Evidence for Theresa May’s leadership bid

Theresa MayTwitter was awash with “TM4PM” frenzy over the weekend after Theresa May delivered a speech to the ConservativeHome 2015 Victory conference that carried the undertones of a leadership bid.

The home secretary used the gathering of Conservative activists to sketch out her vision of Conservatism, just in case David Cameron’s one doesn’t wash with voters in 2015. She went far beyond her remit as she floated the idea of profit-making schools and a comprehensive industrial strategy.

Tim Montgomerie, ConHome’s founder and editor who has just been appointed the Times’s comment editor, was quick to calm the hype. He pointed out that May had agreed to speak at the event last November, quashing any talk of a post-Eastleigh leadership push. He also said May was loyal to Cameron and that her loyalty was one of her best qualities.

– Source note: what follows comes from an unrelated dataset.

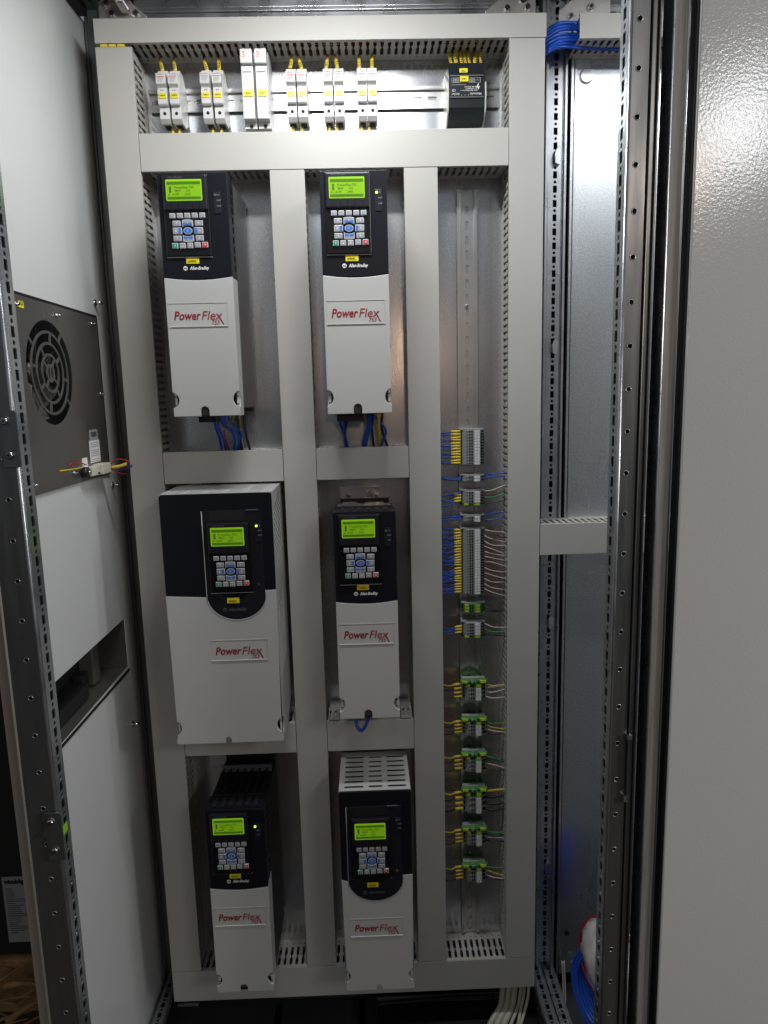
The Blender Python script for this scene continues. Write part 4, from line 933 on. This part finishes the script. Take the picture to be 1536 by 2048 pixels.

But as everyone pored over her big picture vision, one policy wonk remarked wryly that it was the bit left out that suggested a tilt at Cameron. As May trotted through her Vince Cable-like idea for an industrial strategy, she hit upon promoting special clusters of industry.

Government should identify geographical clusters of industry – like biotech in Cambridge, he semiconductor industry in the south west of England or the Formula One corridor in Oxford, Warwick and Birmingham – so we can help develop these clusters further, put British businesses at the forefront of industrial innovation, and create thousands of new jobs.

Sensible enough, but why did May fail to mention Cameron’s Tech City in Shoreditch as she trotted around innovation England?

Apparently, it is widely known throughout government that No 10 expects Tech City to be promoted at all opportunities, and yet May declined to give her boss’s pet project a mention.

My source says:

She went out of her way not to mention Tech City. Was it an intentional omission or just proof she is not in the spin machine to know about that sort of stuff?

Montgomerie’s take that May remains loyal to Cameron may well be right, but it helps if you namecheck your leader’s favourite initiative when giving that “this-is-not-a-leadership-speech” speech.